O Bolsa Família, principal programa de transferência de renda do governo federal, e que atende 14 milhões de famílias em situação de pobreza e extrema pobreza, é uma das poucas unanimidades entre os candidatos à presidência da República, Fernando Haddad (PT) e Jair Bolsonaro (PSL). Ambos prometem apoio ao programa.
Bolsonaro chegou a anunciar a criação de uma 13ª parcela para quem recebe o Bolsa Família, mesma proposta defendida pelo governador reeleito de Pernambuco Paulo Câmara (PSB) durante sua campanha. Já Fernando Haddad falou em ampliar o número de famílias atendidas e melhorar os sistemas de controle de pagamento dos benefícios. Na vida real, a verba integral para o pagamento do Bolsa Família sequer está garantida para o ano que vem porque o orçamento do governo federal para 2019 ainda não foi votado pelo Congresso.
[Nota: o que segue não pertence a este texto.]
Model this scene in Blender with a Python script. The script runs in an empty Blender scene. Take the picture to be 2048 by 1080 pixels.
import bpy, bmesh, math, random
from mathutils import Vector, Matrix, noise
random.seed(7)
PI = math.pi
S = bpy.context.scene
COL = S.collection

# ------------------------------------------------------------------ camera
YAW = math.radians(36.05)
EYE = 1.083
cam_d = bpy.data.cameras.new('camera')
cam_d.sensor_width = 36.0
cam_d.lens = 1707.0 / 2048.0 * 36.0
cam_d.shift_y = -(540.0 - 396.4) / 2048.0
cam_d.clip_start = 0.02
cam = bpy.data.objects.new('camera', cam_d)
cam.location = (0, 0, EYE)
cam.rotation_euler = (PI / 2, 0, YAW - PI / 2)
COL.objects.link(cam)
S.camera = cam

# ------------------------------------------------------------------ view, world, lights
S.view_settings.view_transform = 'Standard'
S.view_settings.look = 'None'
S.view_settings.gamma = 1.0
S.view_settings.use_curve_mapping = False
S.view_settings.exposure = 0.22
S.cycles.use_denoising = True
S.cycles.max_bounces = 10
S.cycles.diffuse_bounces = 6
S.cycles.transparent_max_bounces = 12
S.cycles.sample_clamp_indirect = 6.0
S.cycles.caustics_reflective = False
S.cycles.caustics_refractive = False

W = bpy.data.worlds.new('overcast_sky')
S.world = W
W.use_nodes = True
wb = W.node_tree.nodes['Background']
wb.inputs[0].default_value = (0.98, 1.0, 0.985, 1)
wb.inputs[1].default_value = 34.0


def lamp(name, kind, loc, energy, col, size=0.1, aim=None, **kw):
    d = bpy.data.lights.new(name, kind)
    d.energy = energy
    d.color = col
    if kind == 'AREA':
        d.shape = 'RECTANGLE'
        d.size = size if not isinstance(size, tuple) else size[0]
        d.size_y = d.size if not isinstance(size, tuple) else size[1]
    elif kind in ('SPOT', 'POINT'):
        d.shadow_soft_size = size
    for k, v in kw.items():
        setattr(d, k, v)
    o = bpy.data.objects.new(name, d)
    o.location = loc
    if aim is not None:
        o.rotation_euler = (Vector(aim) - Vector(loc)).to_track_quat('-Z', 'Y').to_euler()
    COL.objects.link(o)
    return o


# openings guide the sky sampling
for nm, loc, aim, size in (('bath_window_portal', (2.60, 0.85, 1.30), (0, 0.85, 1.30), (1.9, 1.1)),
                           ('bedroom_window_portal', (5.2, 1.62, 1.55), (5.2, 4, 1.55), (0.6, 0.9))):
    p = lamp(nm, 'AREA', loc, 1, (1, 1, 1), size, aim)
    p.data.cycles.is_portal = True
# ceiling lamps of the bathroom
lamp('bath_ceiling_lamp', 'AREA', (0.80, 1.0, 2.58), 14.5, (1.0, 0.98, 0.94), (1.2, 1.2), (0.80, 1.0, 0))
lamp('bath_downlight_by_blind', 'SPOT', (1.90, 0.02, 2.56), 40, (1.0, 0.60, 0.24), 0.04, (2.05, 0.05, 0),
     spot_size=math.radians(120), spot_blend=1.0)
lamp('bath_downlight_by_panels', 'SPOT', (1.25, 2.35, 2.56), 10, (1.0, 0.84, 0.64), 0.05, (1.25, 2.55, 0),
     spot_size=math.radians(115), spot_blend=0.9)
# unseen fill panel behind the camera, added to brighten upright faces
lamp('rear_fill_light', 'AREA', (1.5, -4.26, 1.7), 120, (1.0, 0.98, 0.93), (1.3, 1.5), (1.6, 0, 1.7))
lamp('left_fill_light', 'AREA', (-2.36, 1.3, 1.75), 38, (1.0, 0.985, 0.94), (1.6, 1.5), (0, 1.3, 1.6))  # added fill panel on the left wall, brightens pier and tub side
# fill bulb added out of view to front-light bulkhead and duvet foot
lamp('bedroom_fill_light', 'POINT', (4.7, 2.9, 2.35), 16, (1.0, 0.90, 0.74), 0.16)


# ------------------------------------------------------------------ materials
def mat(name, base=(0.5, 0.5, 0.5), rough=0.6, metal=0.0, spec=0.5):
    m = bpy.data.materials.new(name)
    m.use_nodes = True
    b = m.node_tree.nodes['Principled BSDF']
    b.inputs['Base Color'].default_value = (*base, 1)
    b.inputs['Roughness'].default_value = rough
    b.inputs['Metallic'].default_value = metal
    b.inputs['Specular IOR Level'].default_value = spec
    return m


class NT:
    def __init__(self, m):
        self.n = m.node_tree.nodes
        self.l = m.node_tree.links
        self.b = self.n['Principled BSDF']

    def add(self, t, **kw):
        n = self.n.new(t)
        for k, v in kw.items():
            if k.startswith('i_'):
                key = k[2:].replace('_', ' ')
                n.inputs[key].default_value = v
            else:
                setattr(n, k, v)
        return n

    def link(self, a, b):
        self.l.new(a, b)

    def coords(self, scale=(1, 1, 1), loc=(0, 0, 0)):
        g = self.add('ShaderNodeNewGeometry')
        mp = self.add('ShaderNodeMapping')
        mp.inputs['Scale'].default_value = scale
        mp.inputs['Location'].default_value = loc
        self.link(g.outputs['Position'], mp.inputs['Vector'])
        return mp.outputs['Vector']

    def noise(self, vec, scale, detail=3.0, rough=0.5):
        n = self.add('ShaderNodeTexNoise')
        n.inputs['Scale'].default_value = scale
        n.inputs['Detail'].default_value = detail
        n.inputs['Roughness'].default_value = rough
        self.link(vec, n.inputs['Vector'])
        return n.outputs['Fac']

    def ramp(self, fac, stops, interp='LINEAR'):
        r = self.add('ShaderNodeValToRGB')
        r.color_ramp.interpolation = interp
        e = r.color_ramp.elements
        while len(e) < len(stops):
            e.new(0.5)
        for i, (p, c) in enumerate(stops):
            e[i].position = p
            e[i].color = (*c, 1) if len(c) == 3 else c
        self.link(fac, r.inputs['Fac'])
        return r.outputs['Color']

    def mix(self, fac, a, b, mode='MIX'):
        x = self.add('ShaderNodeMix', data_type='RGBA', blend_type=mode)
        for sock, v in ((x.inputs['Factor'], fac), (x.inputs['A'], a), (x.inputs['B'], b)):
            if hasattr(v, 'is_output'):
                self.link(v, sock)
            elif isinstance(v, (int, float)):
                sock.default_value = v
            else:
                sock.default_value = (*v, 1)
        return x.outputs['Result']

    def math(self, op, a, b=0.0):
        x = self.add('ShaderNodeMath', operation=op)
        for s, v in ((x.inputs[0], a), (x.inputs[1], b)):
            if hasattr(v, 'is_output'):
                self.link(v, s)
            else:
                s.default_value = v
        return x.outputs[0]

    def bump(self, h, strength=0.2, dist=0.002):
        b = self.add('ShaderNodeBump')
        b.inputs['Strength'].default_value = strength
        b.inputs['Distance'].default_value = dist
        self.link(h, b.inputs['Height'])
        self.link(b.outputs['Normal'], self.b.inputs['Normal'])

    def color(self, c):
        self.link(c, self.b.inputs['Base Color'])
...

O problema que o futuro presidente da República vai enfrentar é que na proposta inicial do Projeto de Lei Orçamentária Anual (PLOA 2019), enviado ao Congresso pelo Executivo, em agosto, 50% dos recursos do Bolsa Família (cerca de R$ 15 bilhões) estavam condicionados à emissão de títulos da dívida. Na prática, seria necessário pedir a abertura de crédito adicional via projeto de lei já em 2019, o que depende da aprovação do Legislativo por maioria absoluta.
Com a repercussão negativa, o presidente Temer recuou e chegou a anunciar a inclusão na proposta de orçamento o valor integral de custeio de R$ 30 bilhões. Essa recomposição ainda não aparece no sistema de informação orçamentária da União. Da forma como está, o próximo governo terá que receber autorização da Câmara Federal e do Senado para poder financiar o segundo semestre do Bolsa Família de 2019.
O projeto de Lei Orçamentária, atualmente, está na fase de incorporação de emendas, mas deve ser votado até o final deste ano. Para Marcelo Neri, diretor do FGV Social (Centro de Políticas Sociais da Fundação Getúlio Vargas), o Bolsa Família é importante porque é um grande aliado do ajuste fiscal, custa menos de meio por cento do produto Interno Bruto (PIB) e atende 1/4 da população brasileira. “É o benefício social de melhor custo e tem impacto direto na melhoria da situação da pobreza. Não garantir os recursos totais é preocupante”, diz o economista.
Neri relata que em 2015, ano em que o benefício ficou congelado, a pobreza extrema subiu 23%. “O interesse pelo Bolsa Família, e demais programas sociais do governo, cresce nos anos de eleição e, passado esse período, deixam de ser prioridade. Só espero que nunca sejam um problema”. Neri diz que é básico fomentar redes de proteção social justamente em épocas de crise, pois desmontar essa rede tem efeito danoso sobre a economia. Ele não acredita que os Estados possam assumir a manutenção ou mesmo ampliação do programa, como muitos candidatos ao governo prometeram. “A maioria dos Estados está tão ou mais quebrada que o governo federal. De qualquer forma, não me parece uma estratégia interessante esvaziar o Bolsa Família”, conclui Neri.
O professor de ciências contábeis e atuariais da Universidade de Brasília (UNB), Roberto Bocaccio Piscitelly, confirma que o próximo ano será muito complicado do ponto de vista fiscal e orçamentário. Ele diz que as incertezas quanto ao orçamento não diminuirão, qualquer que seja o resultado das urnas no segundo turno da eleição presidencial. “O orçamento atual já necessita de uma suplementação. Mas é difícil acreditar que o Congresso não vá aprovar recursos para a área social”.
Para Bocaccio, resolver esta equação vai exigir do próximo presidente muito poder de convencimento. “Quem tomar posse em 2019 terá que inspirar confiança nos agentes econômicos internos e externos. A arrecadação está muito baixa e o que precisamos é de investimentos na produção”.
Para o professor, a retomada do crescimento econômico não se dará pelo consumo, e sim, pelo investimento na produção. “Quando a produção cresce, a arrecadação também cresce. O governo precisa recuperar a arrecadação para poder respirar e investir.” Roberto Bocaccio aponta ainda que outros recursos para a retomada econômica seria o governo rever a política de renúncias fiscais que, segundo ele, corroem a capacidade fiscal dos Estados e agilizar a cobrança dos 2 trilhões de reais das dívidas ativas da União. “Quem deve ao governo não é molestado. É preciso acabar com a farra das anistias fiscais”, sintetiza.